The reader will recall that before the war, Southern states counted three out of five enslaved persons as a basis for their populations. After slavery, all freed African-Americans were counted. Note that in most of the previously slave states, African-Americans outnumbered whites by significant margins. In Mississippi in 1890, for example, there were 907,000 black residents and 563,000 white. But could they vote?

The Supreme Court started ruling on the constitutionality of voting laws in the states in 1873, suggesting that there was "a difference between citizenship in the United States and citizenship of a state, which meant that 'privileges and immunities' [a clause of the 14th Amendment] might mean different things to each."

Illustrative of the wiggling justices were capable of is the opinion of Joseph Bradley in an 1876 case in which he wrote: "The Fifteenth Amendment confers no right to vote. That is the exclusive prerogative of the states. It does confer a right not to be excluded from voting by reason of race, color, or previous condition in servitude, and this is all the right that Congress can enforce."

"When Justice Bradley announced," Mr. Goldstone writes, "that African Americans could not seek redress in federal courts, except in cases where state governments officially announced their intentions to discriminate, he helped usher in a period of de jure racial discrimination that would last a century," until the Voting Rights Act of 1965.

In 1888 Melville Fuller became chief justice. In 1895 he wrote: "It is well settled that a court of chancery is conversant only with matters of property and maintenance of civil rights.
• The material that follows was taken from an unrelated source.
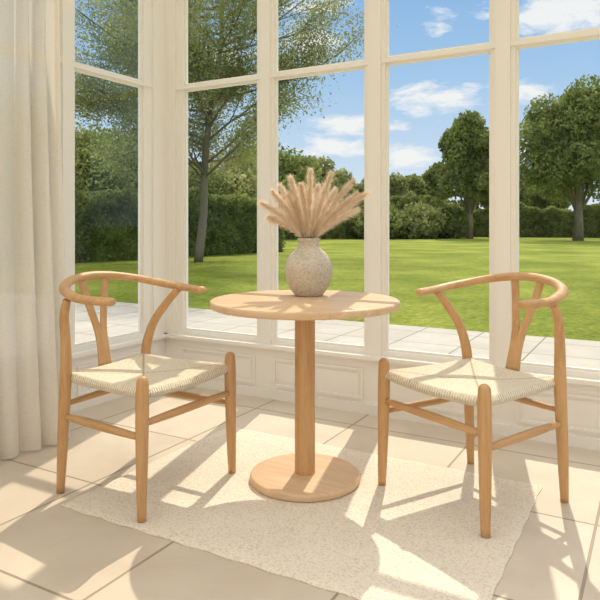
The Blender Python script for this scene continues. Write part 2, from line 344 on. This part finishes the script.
# ---------------------------------------------------------------- chairs
def chair(loc,rz,onrug,back=0.0,arm=0.0,rearfwd=(0.165,0.165),lean=(0,0),foot=(0,0),name='dining_chair'):
    """local +x is forward, +y is left. onrug: floor z for (front R, front L, rear R, rear L)"""
    e=empty(name,(loc[0],loc[1],0),rz)
    fx,fy=0.250,0.257; rxx,ryy=-0.235,0.231
    i=0
    for s,zb in ((-1,onrug[0]),(1,onrug[1])):
        P=cr([(fx,s*fy,zb,0.0155),(fx-0.002,s*(fy-0.003),0.16,0.020),(fx-0.004,s*(fy-0.006),0.34,0.0235),(fx-0.004,s*(fy-0.008),0.44,0.0235),(fx-0.004,s*(fy-0.008),0.492,0.0215)],5)
        pts,rd=[p[:3] for p in P],[p[3] for p in P]
        a,b=rounded(pts,rd); a=a[4:];b=b[4:]
        mb=MB(); mb.tube(a,b,20); i+=1; mb.obj('leg_%d'%i,[WOODZ],e)
    for s,zb,rf,le,ft in ((-1,onrug[2],rearfwd[0],lean[0],foot[0]),(1,onrug[3],rearfwd[1],lean[1],foot[1])):
        k=rf/0.165
        P=cr([(rxx-0.005+ft,s*ryy,zb,0.0150),(rxx+0.004+ft*.6+le*.4,s*ryy,0.2,0.0205),(rxx+0.014+le*.9,s*ryy,0.40,0.0225),(rxx+0.020+le,s*(ryy+0.003),0.50,0.0215),(rxx+0.020+le*.9+0.028*k,s*(ryy+0.014),0.60,0.019),(rxx+0.010+le*.6+0.095*k,s*(ryy+0.030),0.69,0.0175),(rxx+le*.5+0.165*k,s*(ryy+0.036),0.757,0.0155)],6)
        mb=MB(); mb.tube([p[:3] for p in P],[p[3] for p in P],20); i+=1; mb.obj('leg_%d'%i,[WOODZ],e)
    half=[(0.110-arm,0.250,0.762),(0.05-arm,0.266,0.763),(-0.03-arm*.5,0.273,0.766),(-0.10,0.266,0.773),(-0.18,0.235,0.788),(-0.245,0.175,0.806),(-0.285,0.09,0.820)]
    bk=lambda x:x-back*min(1,max(0,(0.1-x)/0.3))
    pts=cr([(bk(x),-y,z) for x,y,z in half]+[(bk(-0.300),0,0.825)]+[(bk(x),y,z) for x,y,z in half[::-1]],6)
    n=len(pts); rd=[]
    for k in range(n):
        c=abs(2*k/(n-1)-1); rd.append((0.021+0.003*c**2, 0.0155+0.002*(1-c)))
    a,b=rounded(pts,rd); mb=MB(); mb.tube(a,b,20,(0,0,1)); mb.obj('top_rail',[WOODY],e)
    mb=MB()
    for s in (-1,1):
        P=cr([(-0.222,s*0.014,0.452,0.019),(-0.236-back*.3,s*0.013,0.54,0.0165),(-0.252-back*.5,s*0.018,0.61,0.0165),(-0.268-back*.7,s*0.034,0.68,0.017),(-0.282-back*.9,s*0.050,0.75,0.017),(-0.292-back,s*0.064,0.818,0.018)],6)
        mb.tube([p[:3] for p in P],[(p[3],0.007) for p in P],20,(1,0,0),0,3.5)
    mb.obj('splat',[WOODZ],e)
    def bar(name,a,b,r0,r1,mt,ref=(0,0,1),flat=1.0):
        a=Vector(a);b=Vector(b); k=9; P=[a.lerp(b,t/(k-1)) for t in range(k)]
        Rr=[]
        for t in range(k):
            w=math.sin(math.pi*t/(k-1)); r=r0+(r1-r0)*w; Rr.append((r*flat,r))
        mb=MB(); mb.tube(P,Rr,16,ref); mb.obj(name,[mt],e)
    zf=0.345; zs=0.300
    bar('stretcher_1',(fx-0.004,-fy,zf),(fx-0.004,fy,zf),0.011,0.0155,WOODY)
    bar('stretcher_2',(rxx+0.010+lean[0]*.8,-ryy,zf),(rxx+0.010+lean[1]*.8,ryy,zf),0.010,0.0135,WOODY)
    bar('stretcher_3',(fx-0.003,-fy,zs),(rxx+0.010+lean[0]*.8,-ryy,zs),0.011,0.0155,WOODX)
    bar('stretcher_4',(fx-0.003,fy,zs),(rxx+0.010+lean[1]*.8,ryy,zs),0.011,0.0155,WOODX)
    mb=MB(); n=56; vs=[]
    hx0,hx1=rxx+0.008,fx+0.006; wy0,wy1=ryy-0.010,fy-0.004
    for j in range(n+1):
        for i in range(n+1):
            u=i/n*2-1; v=j/n*2-1
            x0=hx0+(lean[0] if v<0 else lean[1])*abs(v)*0.7
            x=x0+(hx1-x0)*(u+1)/2; w=wy0+(wy1-wy0)*(u+1)/2
            y=v*w
            d=min((1-abs(u))*(hx1-hx0)/2,(1-abs(v))*w)
            er=0.020; ed=0 if d>er else -(er-math.sqrt(max(0,er*er-(er-d)**2)))
            z=0.470-0.024*(1-u*u)*(1-v*v)-0.012*(1-v*v)*(u*u)-0.005*(1-u*u)*(v*v)+ed*0.95
            vs.append((x,y,z))
    W=n+1; fs=[(j*W+i,j*W+i+1,(j+1)*W+i+1,(j+1)*W+i) for j in range(n) for i in range(n)]
    mb.add(vs,fs)
    b=[i for i in range(W)]+[j*W+n for j in range(1,n+1)]+[n*W+i for i in range(n-1,-1,-1)]+[j*W for j in range(n-1,0,-1)]
    bv=[vs[k] for k in b]; c=len(bv); lo=[(x,y,z-0.008) for x,y,z in bv]; lo2=[(x*0.955,y*0.955,z-0.020) for x,y,z in bv]
    mb.add(bv+lo+lo2,[(k,k+c,((k+1)%c)+c,(k+1)%c) for k in range(c)]+[(k+c,k+2*c,((k+1)%c)+2*c,((k+1)%c)+c) for k in range(c)]+[tuple(range(2*c,3*c))])
    mb.obj('seat',[CORD],e)
    return e
chair((1.072,-1.352),math.radians(-2),(0.0105,0.0105,0,0),0.0,0.02,(0.085,0.180),(0.04,0),(0.028,0))
chair((2.262,-0.802),math.radians(-116.5),(0.0105,0.0105,0,0),0.03,0.06,(0.165,0.12),(0,0.02),(0,0.012))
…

The court has no jurisdiction in matters of a political nature," allowing a state to elect delegates under a set of rules that were blatantly discriminatory. This "hazy" distinction between civil and political rights would remain pivotal, says Mr. Goldstone.

Oliver Wendell Holmes Jr. was appointed to the Supreme Court in 1902 by Teddy Roosevelt. According to Mr. Goldstone, he was "a committed Social Darwinist" who believed in the superiority of the white race. In a case originating in Alabama, he ruled in Giles v. Harris that the court "cannot undertake . . . to enforce political rights," which he construed included voter registration.

Isn't that a surprise? Despite such a critical decision, "To this day, Oliver Wendell Holmes Jr. is widely thought of as a great champion of civil liberties and an unwavering defender of democratic ideals."

So, we are left with this most unjust and frankly racist Supreme Court history in which the myth of reason and objectivity is punctured by evidence of continuous subjective and emotion-driven interpretation. Mr. Goldstone gives us a quotation along the way from Edmund Plowden, "an English legal theorist, who in 1574 wrote, 'It is not the words of the law, but the internal sense of it that makes the law; the letter of the law is the body, the sense and reason of the law is the soul.' " 

Don't we wish it were so.

Ana Daniel is retired from business and teaching. A regular book reviewer for The Star, she lives in Bridgehampton.

Lawrence Goldstone's previous book was "Assassin of Shadows," a historical novel about the shooting of President William McKinley. He lives in Sagaponack.